Contraditório? Talvez. Mas a resposta é bem simples, o tempo caminha invariavelmente. O que o faz fixo e variável por andar, afinal, jamais se está em um mesmo momento duas vezes e ainda jamais se pode voltar a tal momento. E no fim ele é ainda mais fixo. Porque? Parece meio óbvio, simplesmente, por que ele não importa mais pra nós. Jamais conheci um morto que usasse relógio.

Um grande homem disse certa vez, quando perguntado por espirituoso repórter se acreditava em vida após a morte, que sim, completando, com uma afirmação que me incomoda um pouco, enquanto aqui estou pensando em morte, enquanto tentava pensar em vida, são coisas que andam juntas creio eu. Mas voltando ao tema central, esse homem disse que sim, que acreditava que estávamos vivendo ela.

Há algumas interpretações para essa resposta, ocorreram-me, no entanto, apenas duas a primeira quase de viés espiritista que vai-se e volta-se a vida, cada dia num lugar, num ponto diferente. A outra, que estamos todos mortos, e que (in) felizmente ainda não percebemos isso.

As duas me incomodam bastante, como já referi em algum momento. Mas é normal que as coisas me aborreçam. Eu sou um cara legal. Inteligente na mesma proporção em que sou arrogante, amigável na mesma proporção em que sou chato, bonito na mesma proporção em que sou feio, genial na mesma proporção que um idiota completo.

Sobre minha cabeça, no andar de cima, desse prédio em que o dinheiro me obriga a viver, dois namorados discutem. Gritam, esperneiam, já houve até violência certa vez, eu não me atrevo a me atrever. Alguns motivos podem parecer pequenos, mas aprendi com o tempo que os bons motivos, são sempre uma esquiva daquilo que deveríamos ter feito.

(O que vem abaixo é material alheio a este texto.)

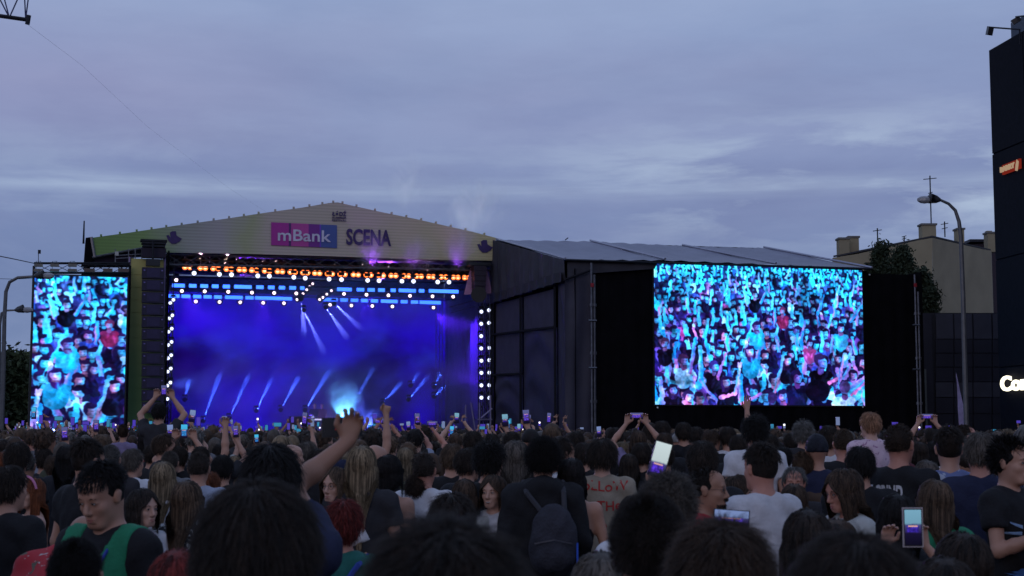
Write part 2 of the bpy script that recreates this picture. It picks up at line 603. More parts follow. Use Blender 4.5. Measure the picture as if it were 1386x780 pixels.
K = 4.587
ORD = 'first second third fourth fifth sixth seventh eighth ninth tenth eleventh twelfth thirteenth fourteenth fifteenth sixteenth seventeenth eighteenth nineteenth twentieth twenty-first twenty-second twenty-third twenty-fourth twenty-fifth'.split()
bx = [155, 250, 330, 412, 492, 569, 649, 729, 808, 886, 960, 1039]
by = lambda x: 467 + (x - 155) * 41 / 884
bl = [(220 + x / K, 260 + by(x) / K) for x in bx]
bx2 = [108, 191, 270, 347, 424, 505, 583, 658, 735, 811, 880]
bl += [(440 + x / K, 260 + (511 + (x - 108) * 21 / 772) / K) for x in bx2]
for i, (x, y) in enumerate(bl):
    fixture('blinder_light', sl(x, y, 1.0), [('housing', bh, None), ('lamp', blind_lens, (-.115, 0, 0)), ('lamp', blind_lens, (.115, 0, 0)), ('lamp_core', core_lens, (-.115, 0, 0)), ('lamp_core', core_lens, (.115, 0, 0))],
            'amber two-lamp blinder on the front stage truss, %s from the left' % ORD[i], 'stage light', 'amber blinders along the front truss')
sp1 = [(196, 505), (353, 512), (428, 514), (591, 521), (663, 523), (815, 530), (886, 535), (1034, 541)]
sp2 = [(102, 544), (264, 549), (335, 551), (477, 554), (549, 555), (699, 559), (769, 560)]
for i, (x, y) in enumerate([(220 + a / K, 260 + b / K) for a, b in sp1] + [(440 + a / K, 260 + b / K) for a, b in sp2]):
    fixture('spot_light', sl(x, y, .9), [('housing', spot_h, None), ('lens', spot_l, None)], 'round white spot lamp hanging below the amber blinders, %s from the left' % ORD[i], 'stage light', 'white spots below the blinders')
bars1 = [(60, 138), (165, 210), (235, 282), (307, 347), (375, 418), (445, 553), (582, 627), (655, 695), (723, 760), (788, 828), (855, 880)]
bars1b = [(75, 165), (197, 242), (265, 308), (330, 370), (408, 438), (458, 563), (583, 615), (645, 828)]
bars2 = [(28, 105), (118, 172), (190, 240), (255, 305), (320, 368), (388, 498), (515, 565), (575, 803), (1000, 1087)]
bars2b = [(95, 140), (160, 205), (223, 265), (285, 328), (347, 450), (470, 512), (533, 577), (587, 718)]
BARN = {'upper': 0, 'lower': 0}
def ledbar(x0, x1, y0, y1, off, row):
    BARN[row] += 1
    a, b = sl(x0, y0, off), sl(x1, y1, off)
    r = empty('led_bar', wS(a.lerp(b, .5)), SA, 'glowing blue LED batten on the %s stage truss, %s from the left' % (row, ORD[BARN[row] - 1]), 'LED bar', 'blue LED battens, %s row' % row)
    L = (b - a).length
    MB().box((0, 0, 0), (L, .03, .17)).build('diffuser', M_bluebar, r)
    MB().box((0, .07, 0), (L, .08, .16)).build('housing', M_plastic, r)
for a, b in bars1: ledbar(220 + a / K, 220 + b / K, 260 + (580 + (a - 60) * .0207) / K, 260 + (580 + (b - 60) * .0207) / K, 3.8, 'upper')
for a, b in bars1b: ledbar(440 + a / K, 440 + b / K, 260 + (604 + (a - 75) * .0186) / K, 260 + (604 + (b - 75) * .0186) / K, 3.8, 'upper')
for a, b in bars2: ledbar(220 + a / K, 220 + b / K, 260 + (645 + (a - 28) * .023) / K, 260 + (645 + (b - 28) * .023) / K, 6.8, 'lower')
for a, b in bars2b: ledbar(440 + a / K, 440 + b / K, 260 + (670 + (a - 95) * .029) / K, 260 + (670 + (b - 95) * .029) / K, 6.8, 'lower')
dots = [(120, 615, 3.7), (262, 617, 3.7), (408, 620, 3.7), (555, 625, 3.7), (693, 627, 3.7), (830, 630, 3.7), (207, 680, 6.7), (354, 683, 6.7), (482, 685, 6.7), (625, 688, 6.7), (754, 691, 6.7), (1040, 700, 6.7), (85, 547, 3.0)]
dots = [(220 + a / K, 260 + b / K, o) for a, b, o in dots]
dots += [(440 + a / K, 260 + b / K, o) for a, b, o in [(117, 633, 3.7), (257, 638, 3.7), (393, 642, 3.7), (527, 645, 3.7), (667, 648, 3.7), (795, 650, 3.7), (32, 700, 6.7), (163, 705, 6.7), (293, 708, 6.7), (418, 711, 6.7), (673, 718, 6.7)]]
for x, y, o in dots:
    same = sorted(d[0] for d in dots if d[2] == o)
    fixture('moving_head', sl(x, y, o + .5), [('housing', spot_h, None), ('lens', spot_s, None)], 'small white lamp below the %s row of blue battens, %s from the left' % ('lower' if o == 6.7 else 'upper', ORD[same.index(x)]), 'stage light', 'small lamps under the batten rows', scale=1.0)
diag = [(932, 570), (912, 587), (895, 607), (872, 632), (850, 652), (835, 668), (996, 655), (975, 668), (1020, 635), (1048, 613)]
for a, b in diag:
    same = sorted(d[0] for d in diag)
    fixture('moving_head', sl(220 + a / K, 260 + b / K, 5.2), [('housing', spot_h, None), ('lens', spot_s, None)], 'tiny lamp on the slanted middle trusses of the stage, %s from the left' % ORD[same.index(a)], 'stage light', 'lamps on the slanted middle trusses', scale=.75)
truss(MB(), sl(424, 383, 5.5), sl(400, 407, 5.5), .25).build('truss', M_dark, stage)
truss(MB(), sl(450, 392, 5.5), sl(430, 408, 5.5), .25).build('truss', M_dark, stage)
truss(MB(), sl(609, 420, 3.0), sl(641, 411, 3.0), .3).build('truss', M_metal, stage)
# side ladders of lamps
ml = [(232.5, 408), (231, 429), (230.3, 447), (230, 465), (229.5, 483), (229, 501), (228.5, 520), (228.5, 538)]
for i, (x, y) in enumerate(ml):
    for dx, dy in ((-2, 2.2), (2.2, -2)):
        fixture('side_lamp', sl(x + dx, y + dy, .55), [('housing', spot_h, None), ('lens', spot_l, None)], '%s lamp of the %s pair from the top on the left light ladder' % ('lower' if dx < 0 else 'upper', ORD[i]), 'stage light', 'lamps of the left light ladder', scale=.74)
K5 = 3.9
mr = [(864, 86), (904, 78), (863, 150), (904, 145), (863, 215), (863, 280), (906, 277), (864, 345), (906, 342), (864, 409), (906, 408), (864, 475), (906, 474), (864, 540), (906, 541)]
for a, b in mr:
    colr = sorted(d[1] for d in mr if (d[0] > 880) == (a > 880))
    fixture('side_lamp', sl(430 + a / K5, 400 + b / K5, .5), [('housing', spot_h, None), ('lens', spot_l, None)], '%s white lamp from the top in the %s column of the right light ladder' % (ORD[colr.index(b)], 'outer' if a > 880 else 'inner'), 'stage light', 'lamps of the right light ladder', scale=.85)
for x in (652, 662, 230):
    a, b = sl(x, 410, .75), sl(x, 560, .75)
    truss(MB(), a, Vector((a.x, a.y, DECK)), .22, r=.02).build('light_ladder', M_dark, stage)

# line array right of the opening, pinkish cover sheet behind it
lr = empty('line_array', wS(sl(647, 360, -.2)), SA, 'black hanging speaker cluster with pink lit sides, right of the stage opening', 'speaker')
s0 = sl(647, 360, -.2)
def rl(px, py, o=0): return sl(px, py, -.2 + o) - s0
MB().prism([rl(637, 363, .4), rl(659, 363, .4), rl(666, 397, .4), rl(628, 399, .4)][::-1], (0, .05, 0)).build('cover_sheet', mat('pinkish_net', (.5, .25, .42), .7, scale=3), lr)
MB().box(rl(648, 358), (1.1, .5, .16)).build('flying_frame', M_plastic, lr)
for k in range(5):
    q = rl(648, 364 + k * 7.2)
    MB().box(q, (.62 - .02 * k, .55, .235), Matrix.Rotation(-.05 * k, 3, 'X')).build('speaker_cabinet', mat('cabinet', (.03, .02, .035), .5), lr)
MB().tube([rl(648, 399, -.4), rl(648, 399, .1)], .38, 14).build('round_horn', M_plastic, lr)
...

A página não está mais em branco, o que faz as várias partes de mim gritarem em tons distintos. Certa vertente me agradece diz que precisava botar as coisas pra fora, são quase adolescentes escrevendo um diário. Outra parte me diz que delete tudo, pois, nada do que eu disse faz real sentido. Parece um emaranhado de desconexas idéias brigando entre si, ser desconexo é grande parte do meu show. Uma frase de efeito me ocorreu para o fim e me fez resgatar o assunto da morte que referi alguns parágrafos atrás. Poderia usá-la num poema, mas tem tanto tempo que não me sai um bom poema. Ela até que me acalma, a frase, digo eu. Não devo me preocupar demais com a vida e com a morte, nem com as coisas que deixei pra trás, as derrotas que me venceram, e os segundos que me envelheceram vorazmente, simplesmente, por que, e aí vai ela, a frase, no fim da história o protagonista sempre se ausenta.